● **MATERIAL PROVIDED**:

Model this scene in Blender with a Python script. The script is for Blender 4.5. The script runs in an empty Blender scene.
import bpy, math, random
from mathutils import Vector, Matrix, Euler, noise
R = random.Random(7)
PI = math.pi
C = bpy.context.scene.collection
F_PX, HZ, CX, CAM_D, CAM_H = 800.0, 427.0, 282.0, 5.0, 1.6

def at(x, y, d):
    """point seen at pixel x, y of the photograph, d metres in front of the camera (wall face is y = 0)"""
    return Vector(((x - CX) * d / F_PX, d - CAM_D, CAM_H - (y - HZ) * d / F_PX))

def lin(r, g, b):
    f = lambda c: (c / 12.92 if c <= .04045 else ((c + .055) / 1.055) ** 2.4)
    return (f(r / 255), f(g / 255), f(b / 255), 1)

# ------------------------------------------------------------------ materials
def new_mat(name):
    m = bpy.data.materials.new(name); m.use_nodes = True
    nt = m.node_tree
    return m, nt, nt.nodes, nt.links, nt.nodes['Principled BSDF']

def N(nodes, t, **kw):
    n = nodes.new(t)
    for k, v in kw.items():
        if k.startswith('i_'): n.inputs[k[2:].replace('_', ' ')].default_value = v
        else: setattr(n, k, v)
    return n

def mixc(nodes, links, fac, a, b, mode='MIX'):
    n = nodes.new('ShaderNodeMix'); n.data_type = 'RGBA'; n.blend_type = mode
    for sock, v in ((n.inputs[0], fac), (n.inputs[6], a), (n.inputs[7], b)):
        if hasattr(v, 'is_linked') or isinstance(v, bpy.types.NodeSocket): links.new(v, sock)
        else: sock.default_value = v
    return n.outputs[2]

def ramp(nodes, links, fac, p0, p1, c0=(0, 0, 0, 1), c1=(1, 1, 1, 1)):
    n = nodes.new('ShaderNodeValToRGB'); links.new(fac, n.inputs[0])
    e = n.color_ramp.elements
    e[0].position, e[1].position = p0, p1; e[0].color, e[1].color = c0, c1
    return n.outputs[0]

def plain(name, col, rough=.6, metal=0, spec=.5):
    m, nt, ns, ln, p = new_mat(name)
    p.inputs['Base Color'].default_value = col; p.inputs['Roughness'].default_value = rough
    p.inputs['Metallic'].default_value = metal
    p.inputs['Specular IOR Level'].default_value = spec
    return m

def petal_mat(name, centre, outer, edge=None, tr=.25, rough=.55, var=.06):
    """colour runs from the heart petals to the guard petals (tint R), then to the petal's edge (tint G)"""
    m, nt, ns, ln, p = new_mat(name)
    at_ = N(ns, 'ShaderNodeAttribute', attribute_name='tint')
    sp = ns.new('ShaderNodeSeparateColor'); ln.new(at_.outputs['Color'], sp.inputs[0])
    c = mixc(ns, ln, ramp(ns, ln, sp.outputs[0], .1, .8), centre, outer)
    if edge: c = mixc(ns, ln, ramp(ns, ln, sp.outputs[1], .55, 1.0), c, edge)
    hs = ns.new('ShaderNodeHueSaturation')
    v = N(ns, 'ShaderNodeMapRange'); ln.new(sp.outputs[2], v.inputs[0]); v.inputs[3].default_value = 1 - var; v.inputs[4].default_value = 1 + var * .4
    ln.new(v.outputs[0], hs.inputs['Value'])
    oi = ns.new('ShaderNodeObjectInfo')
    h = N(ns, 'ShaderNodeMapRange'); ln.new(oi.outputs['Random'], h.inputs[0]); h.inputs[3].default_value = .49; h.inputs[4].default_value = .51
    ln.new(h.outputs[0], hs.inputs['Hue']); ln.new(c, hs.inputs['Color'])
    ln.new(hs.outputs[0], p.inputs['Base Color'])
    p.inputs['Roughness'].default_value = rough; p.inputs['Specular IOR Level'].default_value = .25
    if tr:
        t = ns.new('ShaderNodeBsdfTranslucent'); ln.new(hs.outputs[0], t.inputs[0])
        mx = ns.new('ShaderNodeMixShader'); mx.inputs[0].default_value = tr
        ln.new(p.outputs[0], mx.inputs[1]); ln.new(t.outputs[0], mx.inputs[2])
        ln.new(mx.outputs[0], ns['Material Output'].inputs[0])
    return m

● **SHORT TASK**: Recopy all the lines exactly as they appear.

● **SOLUTION BELOW**:
Model this scene in Blender with a Python script. The script is for Blender 4.5. The script runs in an empty Blender scene.
import bpy, math, random
from mathutils import Vector, Matrix, Euler, noise
R = random.Random(7)
PI = math.pi
C = bpy.context.scene.collection
F_PX, HZ, CX, CAM_D, CAM_H = 800.0, 427.0, 282.0, 5.0, 1.6

def at(x, y, d):
    """point seen at pixel x, y of the photograph, d metres in front of the camera (wall face is y = 0)"""
    return Vector(((x - CX) * d / F_PX, d - CAM_D, CAM_H - (y - HZ) * d / F_PX))

def lin(r, g, b):
    f = lambda c: (c / 12.92 if c <= .04045 else ((c + .055) / 1.055) ** 2.4)
    return (f(r / 255), f(g / 255), f(b / 255), 1)

# ------------------------------------------------------------------ materials
def new_mat(name):
    m = bpy.data.materials.new(name); m.use_nodes = True
    nt = m.node_tree
    return m, nt, nt.nodes, nt.links, nt.nodes['Principled BSDF']

def N(nodes, t, **kw):
    n = nodes.new(t)
    for k, v in kw.items():
        if k.startswith('i_'): n.inputs[k[2:].replace('_', ' ')].default_value = v
        else: setattr(n, k, v)
    return n

def mixc(nodes, links, fac, a, b, mode='MIX'):
    n = nodes.new('ShaderNodeMix'); n.data_type = 'RGBA'; n.blend_type = mode
    for sock, v in ((n.inputs[0], fac), (n.inputs[6], a), (n.inputs[7], b)):
        if hasattr(v, 'is_linked') or isinstance(v, bpy.types.NodeSocket): links.new(v, sock)
        else: sock.default_value = v
    return n.outputs[2]

def ramp(nodes, links, fac, p0, p1, c0=(0, 0, 0, 1), c1=(1, 1, 1, 1)):
    n = nodes.new('ShaderNodeValToRGB'); links.new(fac, n.inputs[0])
    e = n.color_ramp.elements
    e[0].position, e[1].position = p0, p1; e[0].color, e[1].color = c0, c1
    return n.outputs[0]

def plain(name, col, rough=.6, metal=0, spec=.5):
    m, nt, ns, ln, p = new_mat(name)
    p.inputs['Base Color'].default_value = col; p.inputs['Roughness'].default_value = rough
    p.inputs['Metallic'].default_value = metal
    p.inputs['Specular IOR Level'].default_value = spec
    return m

def petal_mat(name, centre, outer, edge=None, tr=.25, rough=.55, var=.06):
    """colour runs from the heart petals to the guard petals (tint R), then to the petal's edge (tint G)"""
    m, nt, ns, ln, p = new_mat(name)
    at_ = N(ns, 'ShaderNodeAttribute', attribute_name='tint')
    sp = ns.new('ShaderNodeSeparateColor'); ln.new(at_.outputs['Color'], sp.inputs[0])
    c = mixc(ns, ln, ramp(ns, ln, sp.outputs[0], .1, .8), centre, outer)
    if edge: c = mixc(ns, ln, ramp(ns, ln, sp.outputs[1], .55, 1.0), c, edge)
    hs = ns.new('ShaderNodeHueSaturation')
    v = N(ns, 'ShaderNodeMapRange'); ln.new(sp.outputs[2], v.inputs[0]); v.inputs[3].default_value = 1 - var; v.inputs[4].default_value = 1 + var * .4
    ln.new(v.outputs[0], hs.inputs['Value'])
    oi = ns.new('ShaderNodeObjectInfo')
    h = N(ns, 'ShaderNodeMapRange'); ln.new(oi.outputs['Random'], h.inputs[0]); h.inputs[3].default_value = .49; h.inputs[4].default_value = .51
    ln.new(h.outputs[0], hs.inputs['Hue']); ln.new(c, hs.inputs['Color'])
    ln.new(hs.outputs[0], p.inputs['Base Color'])
    p.inputs['Roughness'].default_value = rough; p.inputs['Specular IOR Level'].default_value = .25
    if tr:
        t = ns.new('ShaderNodeBsdfTranslucent'); ln.new(hs.outputs[0], t.inputs[0])
        mx = ns.new('ShaderNodeMixShader'); mx.inputs[0].default_value = tr
        ln.new(p.outputs[0], mx.inputs[1]); ln.new(t.outputs[0], mx.inputs[2])
        ln.new(mx.outputs[0], ns['Material Output'].inputs[0])
    return m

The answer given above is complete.